España versus Japón, por ejemplo
En los tiempos gloriosos de la caballería andante, cuando Amadís de Gaula, Galaor, Agrajes y demás esforzados paladines que se “dejaban ir al más correr de sus caballos” y se “ferían de las lanzas en los escudos”, el espíritu vivificador de España podía asimilarse, en cierto modo, al del Bushido japonés, en que el honor y la lealtad se consideraban valores supremos. Incluso Don Quijote, acuciado por el deseo irrefrenable de arreglar el mundo, no dudó, como sabemos, en espolear a su escuálido Rocinante en pos de aventuras que le permitieran desfacer entuertos. Había entonces una mística española, también, de primera categoría, que, representada por Juan de la Cruz y Teresa de Jesús, dejaría su huella indeleble en los libros de historia y de la literatura del alma; una serenidad que casaba a la perfección con la idiosincrasia castellana, respetuosa del compromiso y de la palabra dada. En aquella época los malandrines estaban controlados o, al menos, se intentaba. Muchas ciudades proclamaban orgullosas lemas que han llegado hasta nosotros, como “Ávila de los leales, del Rey, de los caballeros”, “Oviedo benemérita, invicta, heroica, buena, muy noble y muy leal” o “Logroño ciudad muy noble y muy leal”.
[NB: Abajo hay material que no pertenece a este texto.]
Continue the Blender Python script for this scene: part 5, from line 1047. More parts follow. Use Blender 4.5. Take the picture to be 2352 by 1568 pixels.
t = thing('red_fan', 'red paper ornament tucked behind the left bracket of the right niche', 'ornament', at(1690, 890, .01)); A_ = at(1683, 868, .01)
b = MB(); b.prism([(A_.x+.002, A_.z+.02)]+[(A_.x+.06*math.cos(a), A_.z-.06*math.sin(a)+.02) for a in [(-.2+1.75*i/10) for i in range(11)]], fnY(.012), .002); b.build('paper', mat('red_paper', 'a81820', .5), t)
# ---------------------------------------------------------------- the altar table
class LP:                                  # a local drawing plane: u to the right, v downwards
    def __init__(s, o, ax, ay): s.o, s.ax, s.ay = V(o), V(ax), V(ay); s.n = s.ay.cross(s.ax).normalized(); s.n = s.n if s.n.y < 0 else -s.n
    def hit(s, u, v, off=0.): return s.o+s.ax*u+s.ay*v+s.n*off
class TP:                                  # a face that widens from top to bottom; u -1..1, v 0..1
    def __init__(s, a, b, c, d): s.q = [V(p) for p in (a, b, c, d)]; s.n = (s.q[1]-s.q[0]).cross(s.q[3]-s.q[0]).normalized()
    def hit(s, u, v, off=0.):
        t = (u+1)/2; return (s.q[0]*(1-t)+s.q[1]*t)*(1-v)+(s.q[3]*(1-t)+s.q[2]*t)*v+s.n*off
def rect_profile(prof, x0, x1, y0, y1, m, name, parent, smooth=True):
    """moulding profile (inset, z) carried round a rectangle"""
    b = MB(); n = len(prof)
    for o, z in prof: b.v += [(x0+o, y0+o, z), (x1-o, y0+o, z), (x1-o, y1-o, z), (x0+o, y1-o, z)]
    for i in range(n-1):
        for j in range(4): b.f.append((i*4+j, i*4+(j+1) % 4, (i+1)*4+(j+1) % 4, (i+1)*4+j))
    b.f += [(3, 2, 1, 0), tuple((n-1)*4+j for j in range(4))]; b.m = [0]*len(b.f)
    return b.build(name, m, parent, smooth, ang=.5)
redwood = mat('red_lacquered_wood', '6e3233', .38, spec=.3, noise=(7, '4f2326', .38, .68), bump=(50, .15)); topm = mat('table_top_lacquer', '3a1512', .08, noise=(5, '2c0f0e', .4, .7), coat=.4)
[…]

Según el “Bushido. El alma de Japón”, obra de Inazo Nitobe escrita en 1899, en plena Era Meiji, la honradez alcanzaba el más alto grado en el catálogo de las virtudes. Para su autor, “el origen de la moral nipona (que sustituye o equivale a la religión) es militar, y el samurái, el guerrero al servicio de un señor, es el modelo máximo de esa moral”. Así, las promesas se hacían oralmente, sin documento escrito que las respaldara, la palabra del samurái era garantía suficiente de la veracidad de una afirmación. La sinceridad era el principio y fin de todas las cosas, en consecuencia, la mentira y el equívoco se consideraban viles. Por ello, cuando alguno de estos servidores incumplía el mandato del honor era condenado, si no tomaba él mismo antes la decisión de quitarse de en medio, a cometer seppuku, es decir, a hacerse el harakiri completo, en el que rápidamente un ayudante le cortaba la cabeza de un tajo. Nitobe relata un caso real, espeluznante, en su libro: “Yo, y solo yo, di injustamente la orden de hacer fuego contra los extranjeros en Kobe, y otra vez cuando trataban de huir. Por este crimen me abro el vientre”.
En los tiempos líquidos de ahora, sin embargo, la realidad es bien distinta. Aunque, si se escarba en un japonés, se hallará un samurái aún hoy en día. Si se rasca, en cambio, a un español...bueno, aquí ganaron los pícaros. Ya no es obligatorio hacerse el harakiri, pero es que en nuestro país nadie asume la más mínima responsabilidad. Ay, si Don Quijote volviera a las andadas.